For the most part, we all make some kind of New Years resolution.  In my own life, my specific "resolution" is unclear.  Why?  Because so much of my personal life is a question mark.  Sure I could stand to lose a few pounds.  But say I lose that weight; then what?  Sure I could read more; what do I do with that knowledge?  For me, my resolution is to start my own personal revolution.

No, I'm not gonna occupy wall street or my local "big box" store.  With a new job, a move, and being a new dad, I have many more questions than I have answers.  Beyond February 1, I see nothing but fog...uncertainty...change.  So how can I make a resolution that will survive that?  I'm not going to.  Doing so would only set me up to fail.

This year, my resolution will be to live out the Christian revolution.  I want to strive to be the best example of Christ that I can be to my wife. To my child. To my friends and co workers. To the community that I live in.

I have a lot of goals this year, but the main thing that I want to do is put Christ first.  If I do that, everything else will fall into place.

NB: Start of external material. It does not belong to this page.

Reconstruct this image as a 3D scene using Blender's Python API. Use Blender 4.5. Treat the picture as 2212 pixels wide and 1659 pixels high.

"My child, never forget the things I have taught you.  Store my commands in your heart.  If you do this, you will live many years, and your life will be satisfying.  Never let loyalty and kindness leave you!  Tie them around your neck as a reminder.  Write them deep within your heart.  Then you will find favor with both God and people, and you will earn a good reputation." Proverbs 3:1-4

Why make a dramatic change in your life that will only last a few weeks?  If you put God first in your life, all those other things will fall into place.  If your "body is the temple of the Holy Spirit (1 Corinthians 6:19-20)," you'll eat better and exercise.  If you want to be a better Christian, you have to "turn from your selfish ways, take up your cross daily, and follow Me (Jesus) (Luke 9:23)."

By putting Christ first, all those other resolutions will happen.  

This year, I hope you'll join me on this quest.  I'll be here trying to live this out.  I'll document every step of the way right here on this blog.  I hope to also start a podcast at some point this year.  

Let's make 2012 the year of the revolution!